Sunday, September 09, 2007

Old Post #1- C.R.E.A.M.

Wrote this over 2 days last week-


Nietzsche said that the value of an idea did not solely concern its status as truth. In the same vein of ideas, the value of a political project may not have anything to do with its status as authentic, unified, or concrete. Sometimes, the meaning of a movement or activist project may have nothing to do with the established measures of meaning. The typical tool for social empowerment and ‘opportunity’ for disenfranchised people (such as the homeless) is money. However, an equally valuable (by any measure..) tool can also be mutual support systems, contacts with industry, self-fulfillment or even just a sense of accomplishment. In the inverse, donations of money can have an impact other than the merely monetary. Panhandling is a process that makes homelessness inconveniently visible to people who otherwise may not directly encounter abject poverty. The attempt to remove panhandlers is an overt example of erasure of homelessness without an effort to remedy the problem. However, there can be other forms of erasure: the attempt to prevent giving money to panhandlers, treating them as irresponsible or incompetent also erases the way that money acts as a form of communication. Money in transactions, like metaphor, connects two otherwise disconnected acts of labor. It designates particular people and acts as worthy of compensation/reward, and so also acts as a social sanction in its own right, independent of the disciplinary effects of capital. The non-economic becomes economic, the economic, non.

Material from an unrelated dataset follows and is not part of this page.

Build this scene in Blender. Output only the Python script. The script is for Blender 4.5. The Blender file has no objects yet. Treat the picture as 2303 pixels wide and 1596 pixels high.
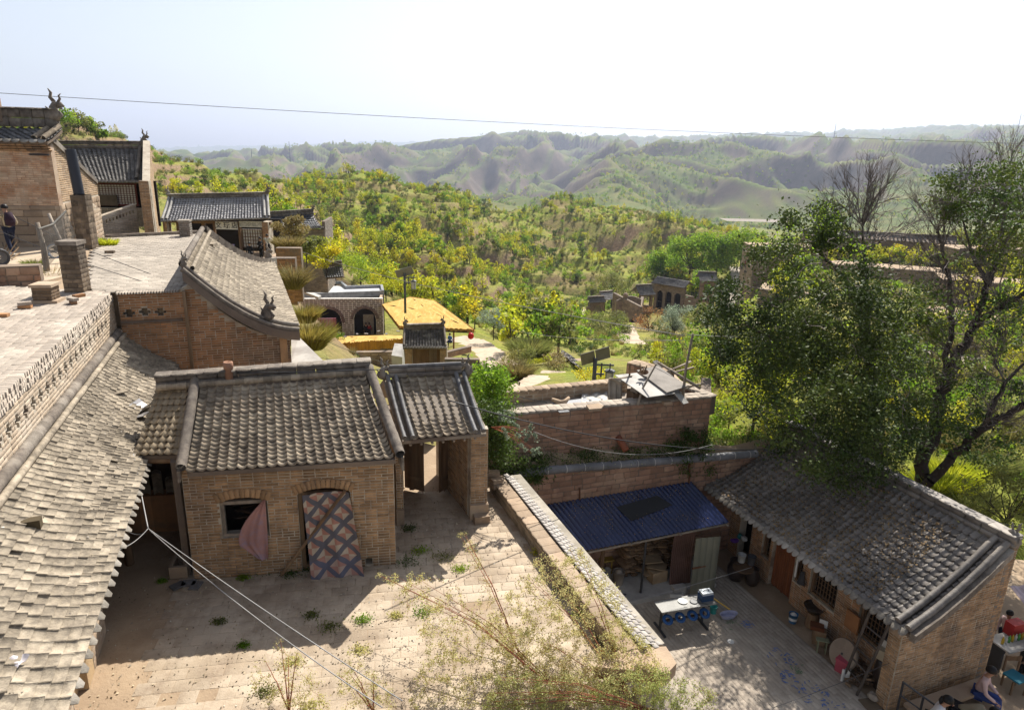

Attempts to constrain the meaning of acts of (non)compensation (particularly the designation of ‘waste’) delineates the social and the economic, and by implication, what remains open to politics. Moreso, it tells us what we think about ourselves as social beings. If we believe certain acts to be non-economic, it presumes the separate domain of the economic to consist of relationships between autonomous individuals, acting on rational principles. The implication of social, non-economic relationships in economic transaction demonstrates that economics and industry also run on social connections, norms of behavior, and a particular form of agency ensured by social networks. Similarly, in projects for social change, the domain of the corporate and capitalistic should not be totally excluded: ‘by any means necessary’ includes the means of power. Purchases, donations, endowments, etc. aren’t merely excuses to avoid ‘real’ change, but also function as symbols of allegiance and identification, which can be valuable in their own right. The use of corporate power expressed through donations (corruption), should not be seen solely as the outer limit of power in capitalism, but rather a specific strategy by a company, individual or industry to achieve a particular goal. A response that attempts to restore ‘genuine’ democracy by way of revolution cuts off struggles from empirically effective tools of change (money, advertising, PR are working, though perhaps for the wrong people) using a vision of political life that always was an illusion: the myth of genuine democracy born out of interpersonal debate.